Embroidery (and What to Do With a Dead Pig)

Another vide grenier (attic emptying) to take up most of a sunny Sunday morning. Today's was in La Bastide-de-Boussignac. It's not that large a village so we only expected a small event. Wrong. Streets, side streets... hundreds of people buying and selling.

It's not just the bargains that are the draw. It's just as much the opportunity to get an inside look at how life was in these parts in the past. Monogrammed linen is everywhere, evidence of the hard (needle) work put in by most young women in the early decades of the 20th century. Skills like these haven't disappeared. They've just been re-routed. The lady busily stitching away is responsible for all the work on display. 

The Ariège has always been a farming region, so you can often pick up old wood collars that once held bells for cattle and sheep. Something else easy to find are ox yokes, often riddled with woodworm. 

What on earth was the use for a length of baguette-shaped wood about 70 cm (27 inches) long with a piece of sturdy chain at its midpoint and a notch at either end? Turns out it was used to hang a newly slaughtered pig by its trotters.
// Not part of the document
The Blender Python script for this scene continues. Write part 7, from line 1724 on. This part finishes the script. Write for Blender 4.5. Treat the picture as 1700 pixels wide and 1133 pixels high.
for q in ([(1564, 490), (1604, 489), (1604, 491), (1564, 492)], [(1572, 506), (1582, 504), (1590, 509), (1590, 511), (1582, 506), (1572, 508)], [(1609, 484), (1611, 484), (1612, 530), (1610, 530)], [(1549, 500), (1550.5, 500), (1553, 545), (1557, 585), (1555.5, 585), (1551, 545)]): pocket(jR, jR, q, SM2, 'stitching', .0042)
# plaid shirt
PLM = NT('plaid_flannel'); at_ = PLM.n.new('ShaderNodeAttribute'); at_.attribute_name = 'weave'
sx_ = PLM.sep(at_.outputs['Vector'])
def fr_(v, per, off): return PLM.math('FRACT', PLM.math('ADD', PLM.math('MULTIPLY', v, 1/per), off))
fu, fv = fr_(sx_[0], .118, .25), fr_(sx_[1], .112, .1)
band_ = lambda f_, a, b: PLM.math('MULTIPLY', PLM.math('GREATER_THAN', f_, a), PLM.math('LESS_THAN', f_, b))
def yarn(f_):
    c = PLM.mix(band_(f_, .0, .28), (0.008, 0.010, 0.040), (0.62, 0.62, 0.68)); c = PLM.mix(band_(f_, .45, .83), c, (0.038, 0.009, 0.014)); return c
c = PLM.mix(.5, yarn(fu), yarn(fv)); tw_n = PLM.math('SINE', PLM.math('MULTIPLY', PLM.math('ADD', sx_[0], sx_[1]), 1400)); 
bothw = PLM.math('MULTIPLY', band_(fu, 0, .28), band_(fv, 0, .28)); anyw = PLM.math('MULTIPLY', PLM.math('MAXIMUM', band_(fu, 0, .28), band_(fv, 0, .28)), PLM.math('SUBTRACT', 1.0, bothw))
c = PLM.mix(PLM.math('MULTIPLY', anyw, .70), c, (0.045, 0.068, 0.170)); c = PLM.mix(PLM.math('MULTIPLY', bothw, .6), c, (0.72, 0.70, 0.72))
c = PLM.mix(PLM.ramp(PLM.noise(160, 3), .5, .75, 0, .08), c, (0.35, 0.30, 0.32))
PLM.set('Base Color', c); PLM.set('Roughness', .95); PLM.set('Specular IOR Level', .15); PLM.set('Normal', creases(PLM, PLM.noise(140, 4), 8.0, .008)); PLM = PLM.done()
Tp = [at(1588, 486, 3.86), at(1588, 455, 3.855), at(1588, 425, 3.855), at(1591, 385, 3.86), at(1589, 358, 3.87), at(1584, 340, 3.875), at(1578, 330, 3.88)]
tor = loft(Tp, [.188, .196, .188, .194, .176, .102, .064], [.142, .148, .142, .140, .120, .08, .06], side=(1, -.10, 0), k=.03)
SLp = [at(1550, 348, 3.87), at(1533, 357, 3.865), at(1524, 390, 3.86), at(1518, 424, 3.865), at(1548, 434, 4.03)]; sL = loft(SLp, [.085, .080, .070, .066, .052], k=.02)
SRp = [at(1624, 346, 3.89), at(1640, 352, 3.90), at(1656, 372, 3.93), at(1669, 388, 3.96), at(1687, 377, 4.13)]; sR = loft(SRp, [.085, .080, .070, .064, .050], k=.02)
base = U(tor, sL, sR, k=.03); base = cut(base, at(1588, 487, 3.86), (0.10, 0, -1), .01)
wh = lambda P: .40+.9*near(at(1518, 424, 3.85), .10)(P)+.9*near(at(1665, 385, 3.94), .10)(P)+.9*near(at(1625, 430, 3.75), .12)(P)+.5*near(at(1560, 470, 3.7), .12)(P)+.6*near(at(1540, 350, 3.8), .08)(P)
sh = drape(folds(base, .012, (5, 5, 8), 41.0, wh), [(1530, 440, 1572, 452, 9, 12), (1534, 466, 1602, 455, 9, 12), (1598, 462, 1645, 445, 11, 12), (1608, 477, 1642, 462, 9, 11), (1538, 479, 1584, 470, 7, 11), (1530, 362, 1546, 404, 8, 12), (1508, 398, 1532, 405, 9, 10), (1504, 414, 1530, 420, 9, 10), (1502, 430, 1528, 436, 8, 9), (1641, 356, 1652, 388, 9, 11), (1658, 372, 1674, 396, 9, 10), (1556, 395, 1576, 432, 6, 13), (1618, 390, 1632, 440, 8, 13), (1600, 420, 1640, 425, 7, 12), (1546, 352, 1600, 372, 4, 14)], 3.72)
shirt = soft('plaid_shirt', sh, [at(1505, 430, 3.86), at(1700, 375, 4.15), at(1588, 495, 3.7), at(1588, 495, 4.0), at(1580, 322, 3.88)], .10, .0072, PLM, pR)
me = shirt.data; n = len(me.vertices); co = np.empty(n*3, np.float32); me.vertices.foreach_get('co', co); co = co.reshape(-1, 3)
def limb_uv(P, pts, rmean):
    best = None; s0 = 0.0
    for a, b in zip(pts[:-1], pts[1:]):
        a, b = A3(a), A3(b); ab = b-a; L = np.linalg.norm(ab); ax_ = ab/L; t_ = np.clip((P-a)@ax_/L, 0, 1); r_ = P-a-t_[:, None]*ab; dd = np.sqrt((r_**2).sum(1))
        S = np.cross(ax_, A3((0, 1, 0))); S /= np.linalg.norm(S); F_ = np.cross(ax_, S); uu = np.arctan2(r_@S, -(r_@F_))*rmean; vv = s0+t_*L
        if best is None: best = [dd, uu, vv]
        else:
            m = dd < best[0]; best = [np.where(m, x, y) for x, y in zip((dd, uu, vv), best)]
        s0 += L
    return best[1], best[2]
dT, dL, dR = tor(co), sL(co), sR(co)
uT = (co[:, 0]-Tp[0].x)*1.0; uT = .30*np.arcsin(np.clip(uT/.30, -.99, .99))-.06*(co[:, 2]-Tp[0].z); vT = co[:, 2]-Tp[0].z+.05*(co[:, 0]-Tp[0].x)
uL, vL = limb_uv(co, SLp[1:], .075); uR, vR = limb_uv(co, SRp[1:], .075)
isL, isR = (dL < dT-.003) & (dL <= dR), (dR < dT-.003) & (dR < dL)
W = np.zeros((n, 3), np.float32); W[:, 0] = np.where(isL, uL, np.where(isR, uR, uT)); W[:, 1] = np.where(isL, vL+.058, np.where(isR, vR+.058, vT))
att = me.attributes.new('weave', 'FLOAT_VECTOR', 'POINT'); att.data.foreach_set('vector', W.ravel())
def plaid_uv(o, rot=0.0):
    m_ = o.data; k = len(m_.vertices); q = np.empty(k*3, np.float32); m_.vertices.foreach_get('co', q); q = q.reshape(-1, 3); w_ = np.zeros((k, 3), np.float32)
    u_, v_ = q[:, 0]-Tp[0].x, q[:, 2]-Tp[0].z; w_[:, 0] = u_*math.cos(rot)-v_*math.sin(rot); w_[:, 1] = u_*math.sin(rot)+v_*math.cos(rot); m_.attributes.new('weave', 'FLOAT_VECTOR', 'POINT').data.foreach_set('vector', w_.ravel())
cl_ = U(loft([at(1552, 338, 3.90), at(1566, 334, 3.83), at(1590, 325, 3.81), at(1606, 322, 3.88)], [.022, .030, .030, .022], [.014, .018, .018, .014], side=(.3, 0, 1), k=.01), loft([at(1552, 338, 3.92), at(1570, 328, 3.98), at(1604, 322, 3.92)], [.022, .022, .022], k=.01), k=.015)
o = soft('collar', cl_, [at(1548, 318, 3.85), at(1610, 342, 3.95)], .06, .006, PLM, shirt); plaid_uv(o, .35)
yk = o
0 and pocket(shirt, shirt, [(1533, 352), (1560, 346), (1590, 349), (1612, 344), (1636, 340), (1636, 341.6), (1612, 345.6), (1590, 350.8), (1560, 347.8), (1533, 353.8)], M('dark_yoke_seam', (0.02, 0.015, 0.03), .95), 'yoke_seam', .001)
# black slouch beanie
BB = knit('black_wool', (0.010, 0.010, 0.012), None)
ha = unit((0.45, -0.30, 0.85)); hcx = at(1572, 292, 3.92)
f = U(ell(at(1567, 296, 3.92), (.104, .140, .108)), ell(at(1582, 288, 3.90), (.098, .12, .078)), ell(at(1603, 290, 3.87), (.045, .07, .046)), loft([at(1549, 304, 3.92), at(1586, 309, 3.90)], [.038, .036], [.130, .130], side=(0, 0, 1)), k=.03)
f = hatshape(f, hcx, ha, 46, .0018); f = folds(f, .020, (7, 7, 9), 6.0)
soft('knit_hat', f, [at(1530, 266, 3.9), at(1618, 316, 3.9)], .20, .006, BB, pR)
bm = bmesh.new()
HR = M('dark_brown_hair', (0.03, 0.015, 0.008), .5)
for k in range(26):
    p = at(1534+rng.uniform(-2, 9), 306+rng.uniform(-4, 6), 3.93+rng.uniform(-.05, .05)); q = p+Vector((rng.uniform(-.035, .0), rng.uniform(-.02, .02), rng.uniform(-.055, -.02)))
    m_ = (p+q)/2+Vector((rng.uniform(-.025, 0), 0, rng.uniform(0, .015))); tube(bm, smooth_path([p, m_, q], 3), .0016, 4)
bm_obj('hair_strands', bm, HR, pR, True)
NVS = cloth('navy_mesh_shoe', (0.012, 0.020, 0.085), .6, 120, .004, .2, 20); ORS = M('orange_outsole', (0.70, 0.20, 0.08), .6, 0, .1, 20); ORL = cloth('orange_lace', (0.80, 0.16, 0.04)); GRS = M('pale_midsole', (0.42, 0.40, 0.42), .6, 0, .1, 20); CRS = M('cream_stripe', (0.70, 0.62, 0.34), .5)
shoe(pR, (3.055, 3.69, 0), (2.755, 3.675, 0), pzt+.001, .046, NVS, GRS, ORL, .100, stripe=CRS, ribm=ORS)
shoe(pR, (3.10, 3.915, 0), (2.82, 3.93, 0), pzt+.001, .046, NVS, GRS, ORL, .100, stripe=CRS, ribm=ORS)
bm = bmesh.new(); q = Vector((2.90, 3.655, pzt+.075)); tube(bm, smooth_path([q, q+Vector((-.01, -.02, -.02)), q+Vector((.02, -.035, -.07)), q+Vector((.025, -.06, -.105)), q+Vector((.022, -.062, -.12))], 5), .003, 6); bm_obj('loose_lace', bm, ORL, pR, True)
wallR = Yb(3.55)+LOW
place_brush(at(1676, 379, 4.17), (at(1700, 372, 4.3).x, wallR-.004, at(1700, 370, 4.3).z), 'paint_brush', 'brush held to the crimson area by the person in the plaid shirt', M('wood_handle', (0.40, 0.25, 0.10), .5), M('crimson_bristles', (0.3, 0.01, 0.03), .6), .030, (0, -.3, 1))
Its technical name is a porte-cochon.  I bought it, of course, and am picturing saucepans hanging from it instead.

Today was probably in the low thirties but winters can be icy in the Pyrenees.  Doug, a friend we ran into, asked about the long curved wood frames you often see for sale at vides-greniers. Inside is a little box and that, said the woman at the stall, held coals, and the curved frame kept the linen away from the heat. Yup, an ancient bed-warmer.